Üzerinde çalıştığım Şeyhülislâmlardan Mehmed Cemaleddin Efendi’nin Süheyl Hoca’nın
bu hatıra defterine yazdığı bir “Na’t-ı Şerif”! Sanki bir petrol kuyusu
bulmuştum… Demek ki rahmetli Süheyl Hoca, bu “Na’t”ı göstermek için bana
uzatmıştı Hatıra Defteri’ni… Hoca çiçeğini bitirdi; “şimdi konuşabiliriz”
dedikten sonra konuşmaya başladı: Yavrum, bu defterde bir şey görmedin mi? dedi.
Hocanın sorusuna şu cevabı verdim: Hocam görmesine gördüm de, ne diyeyim? Bu
sefer Hoca gülümseyerek, “sana o Na’t’ı göstermek için verdim Hatıra Defterimi.
Al sekretere ver bu sahifenin bir fotoğrafını çektirsin, sana versin” dedi.
Teşekkür ettikten sonra elini öpmek için eğildiysem de elini öptürmedi.
Rahmetli Hoca’nın bir de bana nasihatleri oldu: Gördüklerini mutlaka yaz;
okuduklarından da notlar al! Sonra da yazdığın notları, konularına göre
ayırdığın zarfların içerisine koy.
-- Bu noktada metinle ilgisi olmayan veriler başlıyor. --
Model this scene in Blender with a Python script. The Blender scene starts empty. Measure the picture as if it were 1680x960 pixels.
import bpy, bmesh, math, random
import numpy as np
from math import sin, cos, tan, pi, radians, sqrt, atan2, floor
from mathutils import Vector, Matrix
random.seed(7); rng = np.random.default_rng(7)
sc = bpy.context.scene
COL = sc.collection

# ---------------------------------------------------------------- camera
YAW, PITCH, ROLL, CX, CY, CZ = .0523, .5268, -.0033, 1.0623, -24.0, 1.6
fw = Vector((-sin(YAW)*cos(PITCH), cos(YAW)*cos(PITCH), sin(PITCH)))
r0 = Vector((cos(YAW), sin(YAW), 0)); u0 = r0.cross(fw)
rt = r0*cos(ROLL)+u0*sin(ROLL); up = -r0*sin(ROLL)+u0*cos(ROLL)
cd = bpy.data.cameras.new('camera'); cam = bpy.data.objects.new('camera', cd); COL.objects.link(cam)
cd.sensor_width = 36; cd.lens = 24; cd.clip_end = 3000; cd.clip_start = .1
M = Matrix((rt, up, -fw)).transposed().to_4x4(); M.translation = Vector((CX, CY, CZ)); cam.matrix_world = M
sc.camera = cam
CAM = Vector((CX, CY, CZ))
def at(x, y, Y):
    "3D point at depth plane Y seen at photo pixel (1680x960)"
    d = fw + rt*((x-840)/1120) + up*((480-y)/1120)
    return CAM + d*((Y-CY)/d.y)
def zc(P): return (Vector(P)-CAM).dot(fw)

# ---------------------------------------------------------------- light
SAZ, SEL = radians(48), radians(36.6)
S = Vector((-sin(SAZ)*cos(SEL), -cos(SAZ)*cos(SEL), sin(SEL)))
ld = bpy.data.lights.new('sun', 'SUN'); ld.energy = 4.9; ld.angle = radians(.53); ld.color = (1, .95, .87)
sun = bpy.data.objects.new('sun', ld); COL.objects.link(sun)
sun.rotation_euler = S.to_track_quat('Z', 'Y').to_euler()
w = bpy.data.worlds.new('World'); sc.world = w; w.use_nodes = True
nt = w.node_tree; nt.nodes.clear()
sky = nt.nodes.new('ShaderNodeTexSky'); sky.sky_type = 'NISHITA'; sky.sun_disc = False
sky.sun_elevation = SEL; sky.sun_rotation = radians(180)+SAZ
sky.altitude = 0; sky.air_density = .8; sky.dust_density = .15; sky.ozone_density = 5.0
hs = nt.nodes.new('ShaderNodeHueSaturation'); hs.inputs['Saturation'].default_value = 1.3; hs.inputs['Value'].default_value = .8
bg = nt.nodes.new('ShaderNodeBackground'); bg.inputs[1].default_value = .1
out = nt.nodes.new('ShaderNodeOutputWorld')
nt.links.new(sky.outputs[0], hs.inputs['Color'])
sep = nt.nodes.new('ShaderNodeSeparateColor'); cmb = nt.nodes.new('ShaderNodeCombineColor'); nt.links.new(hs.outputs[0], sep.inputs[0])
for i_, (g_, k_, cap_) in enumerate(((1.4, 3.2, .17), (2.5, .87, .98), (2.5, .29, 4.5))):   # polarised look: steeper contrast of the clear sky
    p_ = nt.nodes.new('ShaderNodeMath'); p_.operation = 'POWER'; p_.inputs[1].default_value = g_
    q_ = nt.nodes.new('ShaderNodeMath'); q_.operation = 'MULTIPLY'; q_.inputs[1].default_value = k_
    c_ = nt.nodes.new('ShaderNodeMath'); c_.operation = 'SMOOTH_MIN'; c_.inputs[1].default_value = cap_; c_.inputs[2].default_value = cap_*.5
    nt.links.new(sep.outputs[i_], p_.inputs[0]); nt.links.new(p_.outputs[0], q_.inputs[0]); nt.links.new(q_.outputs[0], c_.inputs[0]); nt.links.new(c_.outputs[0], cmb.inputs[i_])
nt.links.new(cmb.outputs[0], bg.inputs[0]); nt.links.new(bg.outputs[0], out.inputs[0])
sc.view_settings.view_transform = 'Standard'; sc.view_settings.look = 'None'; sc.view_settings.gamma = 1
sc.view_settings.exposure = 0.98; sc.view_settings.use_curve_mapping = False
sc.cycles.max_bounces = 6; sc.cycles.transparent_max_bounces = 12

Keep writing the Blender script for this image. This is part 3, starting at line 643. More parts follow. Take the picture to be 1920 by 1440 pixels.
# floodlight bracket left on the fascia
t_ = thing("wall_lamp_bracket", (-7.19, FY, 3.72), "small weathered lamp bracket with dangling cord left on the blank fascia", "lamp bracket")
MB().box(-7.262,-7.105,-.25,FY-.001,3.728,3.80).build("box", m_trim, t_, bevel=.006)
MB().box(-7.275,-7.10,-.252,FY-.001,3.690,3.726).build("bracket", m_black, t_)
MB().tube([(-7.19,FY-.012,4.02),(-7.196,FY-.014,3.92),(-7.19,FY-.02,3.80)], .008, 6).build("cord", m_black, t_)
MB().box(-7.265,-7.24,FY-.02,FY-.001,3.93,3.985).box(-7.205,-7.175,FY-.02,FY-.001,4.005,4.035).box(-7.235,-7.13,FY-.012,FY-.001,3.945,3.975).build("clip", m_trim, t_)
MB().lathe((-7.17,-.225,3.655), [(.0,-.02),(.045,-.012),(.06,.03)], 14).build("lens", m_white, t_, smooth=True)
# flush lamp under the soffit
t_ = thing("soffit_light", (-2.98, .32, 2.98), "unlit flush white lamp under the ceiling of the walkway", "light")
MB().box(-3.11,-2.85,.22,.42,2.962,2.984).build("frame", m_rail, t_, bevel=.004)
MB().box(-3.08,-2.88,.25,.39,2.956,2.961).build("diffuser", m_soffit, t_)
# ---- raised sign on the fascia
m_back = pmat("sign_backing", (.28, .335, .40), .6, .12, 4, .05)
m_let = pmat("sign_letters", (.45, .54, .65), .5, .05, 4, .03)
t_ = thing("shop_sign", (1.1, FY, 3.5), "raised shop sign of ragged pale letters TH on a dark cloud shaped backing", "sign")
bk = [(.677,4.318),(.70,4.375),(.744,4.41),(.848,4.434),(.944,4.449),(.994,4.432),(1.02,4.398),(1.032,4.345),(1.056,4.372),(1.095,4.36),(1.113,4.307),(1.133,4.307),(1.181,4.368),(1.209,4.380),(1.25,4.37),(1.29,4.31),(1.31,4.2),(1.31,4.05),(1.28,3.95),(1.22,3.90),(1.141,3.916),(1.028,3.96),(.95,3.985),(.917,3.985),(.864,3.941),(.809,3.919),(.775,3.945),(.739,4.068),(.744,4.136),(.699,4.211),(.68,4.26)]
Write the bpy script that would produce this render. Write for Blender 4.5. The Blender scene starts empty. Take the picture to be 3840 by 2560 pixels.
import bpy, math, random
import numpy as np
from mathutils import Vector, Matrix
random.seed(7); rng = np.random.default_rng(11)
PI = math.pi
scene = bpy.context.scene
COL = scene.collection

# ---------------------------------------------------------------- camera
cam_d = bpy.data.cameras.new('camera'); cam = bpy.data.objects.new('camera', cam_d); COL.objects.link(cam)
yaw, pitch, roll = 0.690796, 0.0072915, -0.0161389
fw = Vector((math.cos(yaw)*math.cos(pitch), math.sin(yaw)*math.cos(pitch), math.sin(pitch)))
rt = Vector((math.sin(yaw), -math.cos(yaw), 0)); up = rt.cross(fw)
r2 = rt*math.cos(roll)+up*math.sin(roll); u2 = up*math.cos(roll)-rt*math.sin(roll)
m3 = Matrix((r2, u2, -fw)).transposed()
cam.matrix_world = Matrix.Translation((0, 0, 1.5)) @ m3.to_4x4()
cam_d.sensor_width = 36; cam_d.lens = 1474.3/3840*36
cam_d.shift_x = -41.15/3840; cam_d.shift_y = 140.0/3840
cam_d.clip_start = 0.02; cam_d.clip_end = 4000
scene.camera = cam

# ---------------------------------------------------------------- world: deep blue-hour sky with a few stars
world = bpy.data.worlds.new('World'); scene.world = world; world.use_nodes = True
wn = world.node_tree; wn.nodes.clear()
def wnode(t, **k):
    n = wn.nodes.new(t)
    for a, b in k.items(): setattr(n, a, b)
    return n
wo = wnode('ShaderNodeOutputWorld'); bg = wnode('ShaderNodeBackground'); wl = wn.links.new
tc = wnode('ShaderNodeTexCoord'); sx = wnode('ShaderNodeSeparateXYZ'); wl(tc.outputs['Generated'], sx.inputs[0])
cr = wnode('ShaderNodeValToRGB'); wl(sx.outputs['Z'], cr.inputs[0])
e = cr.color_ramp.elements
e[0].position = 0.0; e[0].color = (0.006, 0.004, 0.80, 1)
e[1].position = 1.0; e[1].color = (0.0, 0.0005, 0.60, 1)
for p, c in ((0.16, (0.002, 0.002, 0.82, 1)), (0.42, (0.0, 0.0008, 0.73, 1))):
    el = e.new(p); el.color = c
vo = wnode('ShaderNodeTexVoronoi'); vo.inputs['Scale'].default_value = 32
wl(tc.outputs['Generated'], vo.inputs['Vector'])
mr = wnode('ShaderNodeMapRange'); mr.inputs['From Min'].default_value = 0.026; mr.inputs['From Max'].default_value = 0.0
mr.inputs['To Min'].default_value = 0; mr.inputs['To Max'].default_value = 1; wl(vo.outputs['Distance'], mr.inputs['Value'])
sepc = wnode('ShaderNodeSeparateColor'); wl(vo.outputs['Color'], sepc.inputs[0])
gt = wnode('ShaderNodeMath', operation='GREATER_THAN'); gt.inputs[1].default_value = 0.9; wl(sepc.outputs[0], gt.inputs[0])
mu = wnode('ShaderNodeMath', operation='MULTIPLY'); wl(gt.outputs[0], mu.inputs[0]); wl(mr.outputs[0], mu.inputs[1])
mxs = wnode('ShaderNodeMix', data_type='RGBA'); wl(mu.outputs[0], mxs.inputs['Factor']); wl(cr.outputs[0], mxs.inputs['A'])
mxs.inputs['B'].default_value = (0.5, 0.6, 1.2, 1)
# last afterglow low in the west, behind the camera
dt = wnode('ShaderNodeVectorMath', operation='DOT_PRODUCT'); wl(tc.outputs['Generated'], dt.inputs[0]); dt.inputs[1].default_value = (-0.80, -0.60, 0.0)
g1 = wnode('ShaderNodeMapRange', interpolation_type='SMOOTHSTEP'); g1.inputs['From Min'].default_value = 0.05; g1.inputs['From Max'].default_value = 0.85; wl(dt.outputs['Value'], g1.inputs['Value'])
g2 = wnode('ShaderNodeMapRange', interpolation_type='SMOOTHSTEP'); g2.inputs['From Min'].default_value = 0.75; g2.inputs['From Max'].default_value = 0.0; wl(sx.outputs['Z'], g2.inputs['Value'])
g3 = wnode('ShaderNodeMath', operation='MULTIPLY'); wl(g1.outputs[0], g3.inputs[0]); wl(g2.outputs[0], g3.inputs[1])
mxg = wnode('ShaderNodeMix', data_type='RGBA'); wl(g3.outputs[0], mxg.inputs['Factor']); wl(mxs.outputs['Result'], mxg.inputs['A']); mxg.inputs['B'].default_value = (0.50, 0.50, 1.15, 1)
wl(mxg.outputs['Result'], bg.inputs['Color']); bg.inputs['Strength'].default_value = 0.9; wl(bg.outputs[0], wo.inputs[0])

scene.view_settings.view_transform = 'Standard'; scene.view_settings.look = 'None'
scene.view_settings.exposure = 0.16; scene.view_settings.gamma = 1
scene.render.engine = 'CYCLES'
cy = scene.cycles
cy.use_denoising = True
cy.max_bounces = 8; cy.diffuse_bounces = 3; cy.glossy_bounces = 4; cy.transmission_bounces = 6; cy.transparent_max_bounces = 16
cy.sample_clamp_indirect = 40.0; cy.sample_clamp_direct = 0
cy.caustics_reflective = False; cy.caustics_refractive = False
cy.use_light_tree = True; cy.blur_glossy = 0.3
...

Konferanslar için, makale yazmak için
zarflara koyacağın bu notlardan istifade edersin, olur mu? dedi.
Rahmetli Süheyl Hoca’nın Hatıra Defteri’ndeki
Na’t’ın fotoğrafını fotoğrafçıda çektirdikten sonra (çünkü o zamanlar
bugünkü kolay fotoğraf çekme imkânları yoktu), o güzel Hoca’ya, kibar sekreterine
ve Tıp Tarihi binasına veda edip Paris’e geri döndüm.